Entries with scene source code
★ ★ ★ ★ ★ ★ ★
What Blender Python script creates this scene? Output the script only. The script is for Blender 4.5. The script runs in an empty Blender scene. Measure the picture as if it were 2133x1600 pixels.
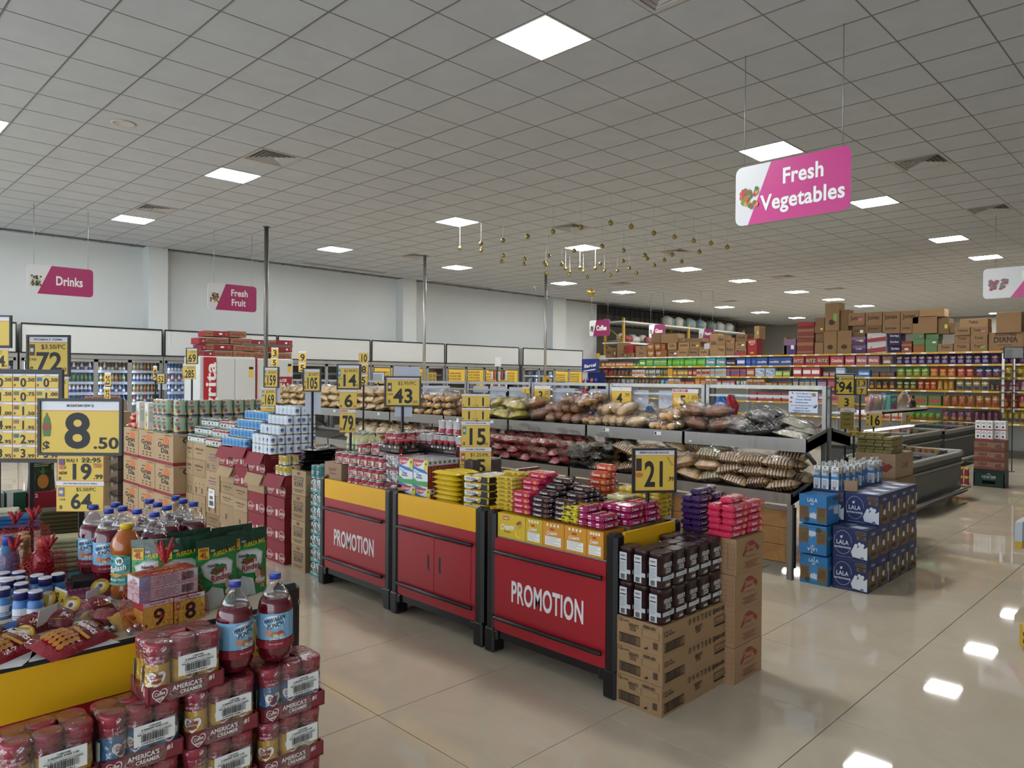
import bpy, math, random
from mathutils import Matrix, Vector
random.seed(7)
SC = bpy.context.scene
COL = SC.collection
PI = math.pi
# ------------------------------------------------------------------ camera, light, exposure
HC = 1.67                                   # eye height; X and Y run along the shop's two floor-tile directions
FPX, YAW, PITCH, ROLL = 1515.56, .7863, -.0080, .0075
CX, CY = 1066.5, 800.0
FW = Vector((math.cos(YAW)*math.cos(PITCH), math.sin(YAW)*math.cos(PITCH), math.sin(PITCH)))
_r0 = Vector((math.sin(YAW), -math.cos(YAW), 0)); _u0 = _r0.cross(FW)
RT = math.cos(ROLL)*_r0 + math.sin(ROLL)*_u0; UP = RT.cross(FW)
cam_d = bpy.data.cameras.new('camera'); cam = bpy.data.objects.new('camera', cam_d); COL.objects.link(cam)
cam_d.sensor_width = 36; cam_d.lens = FPX/2133*36; cam_d.clip_end = 200; cam_d.clip_start = .05
cam.matrix_world = Matrix(((RT.x, UP.x, -FW.x, 0), (RT.y, UP.y, -FW.y, 0), (RT.z, UP.z, -FW.z, HC), (0, 0, 0, 1)))
SC.camera = cam
wd = bpy.data.worlds.new('daylight'); SC.world = wd; wd.use_nodes = True
wd.node_tree.nodes['Background'].inputs[0].default_value = (.80, .90, 1.0, 1)
wd.node_tree.nodes['Background'].inputs[1].default_value = 2.6      # daylight through the open shop front behind the camera
PANEL_STRENGTH = 52.0
SC.view_settings.view_transform = 'Standard'; SC.view_settings.look = 'None'
SC.view_settings.exposure = 0.36; SC.view_settings.gamma = 1.0
SC.view_settings.use_curve_mapping = False
SC.cycles.max_bounces = 6; SC.cycles.diffuse_bounces = 4; SC.cycles.glossy_bounces = 2
SC.cycles.transparent_max_bounces = 8; SC.cycles.transmission_bounces = 2
SC.cycles.caustics_reflective = False; SC.cycles.caustics_refractive = False
SC.cycles.sample_clamp_indirect = 4.0
# ------------------------------------------------------------------ measuring helpers: where a sight line meets a real plane
def _d(x, y): return (x-CX)/FPX*RT - (y-CY)/FPX*UP + FW
def atZ(x, y, z): q = _d(x, y); return Vector((0, 0, HC)) + q*((z-HC)/q.z)
def atX(x, y, v): q = _d(x, y); return Vector((0, 0, HC)) + q*(v/q.x)
def atY(x, y, v): q = _d(x, y); return Vector((0, 0, HC)) + q*(v/q.y)
def atD(x, y, dd): return Vector((0, 0, HC)) + _d(x, y)*dd
# ------------------------------------------------------------------ materials
def lin(h):
    h = h.lstrip('#'); o = []
    if len(h) == 3: h = ''.join(c*2 for c in h)
    for i in (0, 2, 4):
        c = int(h[i:i+2], 16)/255
        o.append(c/12.92 if c <= .04045 else ((c+.055)/1.055)**2.4)
    return (*o, 1)
_MC = {}
def M(h, rough=.5, metal=0., var=0., vs=6., bump=0., bs=40., alpha=1., coat=0., spec=.5, emit=0.):
    k = (h, rough, metal, var, vs, bump, bs, alpha, coat, spec, emit)
    if k in _MC: return _MC[k]
    m = bpy.data.materials.new('m_'+h.lstrip('#')); m.use_nodes = True; nt = m.node_tree
    p = nt.nodes['Principled BSDF']; c = lin(h)
    p.inputs['Base Color'].default_value = c; p.inputs['Roughness'].default_value = rough
    p.inputs['Metallic'].default_value = metal; p.inputs['Specular IOR Level'].default_value = spec
    if coat: p.inputs['Coat Weight'].default_value = coat; p.inputs['Coat Roughness'].default_value = .08
    if emit: p.inputs['Emission Color'].default_value = c; p.inputs['Emission Strength'].default_value = emit
    if var or bump:
        tc = nt.nodes.new('ShaderNodeTexCoord')
        if var:
            n = nt.nodes.new('ShaderNodeTexNoise'); n.inputs['Scale'].default_value = vs; n.inputs['Detail'].default_value = 5
            nt.links.new(tc.outputs['Object'], n.inputs['Vector'])
            r = nt.nodes.new('ShaderNodeMapRange'); r.inputs['From Min'].default_value = .3; r.inputs['From Max'].default_value = .7
            r.inputs['To Min'].default_value = 1-var; r.inputs['To Max'].default_value = 1+var
            nt.links.new(n.outputs['Fac'], r.inputs['Value'])
            mx = nt.nodes.new('ShaderNodeVectorMath'); mx.operation = 'SCALE'; mx.inputs[0].default_value = c[:3]
            nt.links.new(r.outputs[0], mx.inputs['Scale']); nt.links.new(mx.outputs[0], p.inputs['Base Color'])
        if bump:
            n2 = nt.nodes.new('ShaderNodeTexNoise'); n2.inputs['Scale'].default_value = bs; n2.inputs['Detail'].default_value = 3
            nt.links.new(tc.outputs['Object'], n2.inputs['Vector'])
            b = nt.nodes.new('ShaderNodeBump'); b.inputs['Strength'].default_value = bump; b.inputs['Distance'].default_value = .02
            nt.links.new(n2.outputs['Fac'], b.inputs['Height']); nt.links.new(b.outputs[0], p.inputs['Normal'])
    _MC[k] = m
    return m
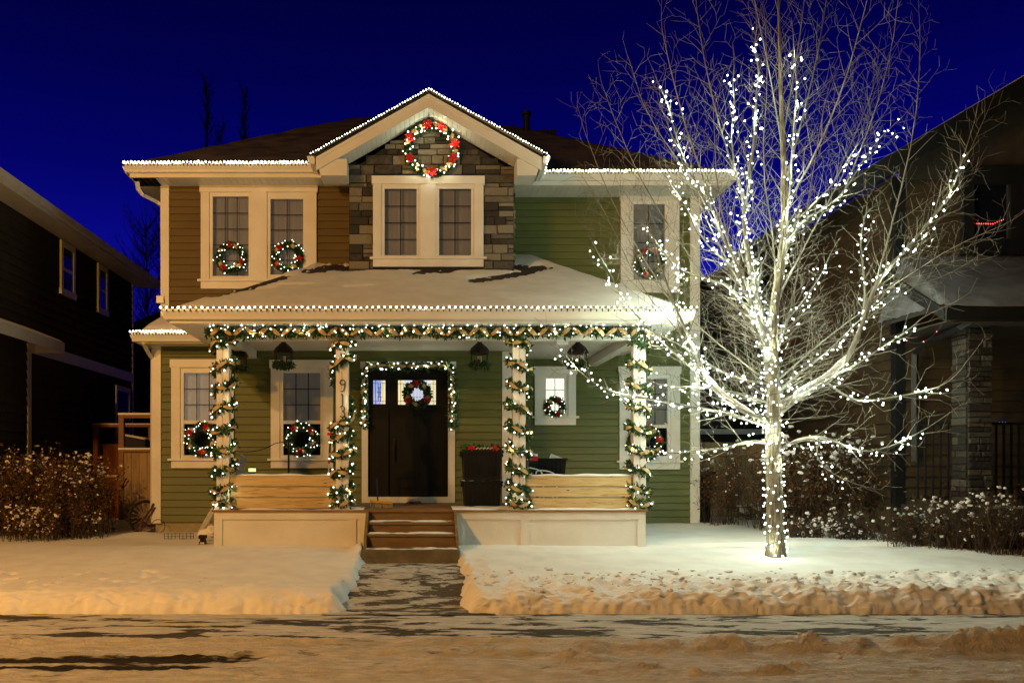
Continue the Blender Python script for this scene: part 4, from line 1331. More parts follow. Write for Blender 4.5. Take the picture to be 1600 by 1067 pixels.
★ ★ ★ ★ ★ ★ ★
§ **REQUEST**
Find all lines where the word "picture" appears. Copy them.

§ **SOLUTION**
What Blender Python script creates this scene? Output the script only. The script is for Blender 4.5. The script runs in an empty Blender scene. Measure the picture as if it were 2133x1600 pixels.
Continue the Blender Python script for this scene: part 4, from line 1331. More parts follow. Write for Blender 4.5. Take the picture to be 1600 by 1067 pixels.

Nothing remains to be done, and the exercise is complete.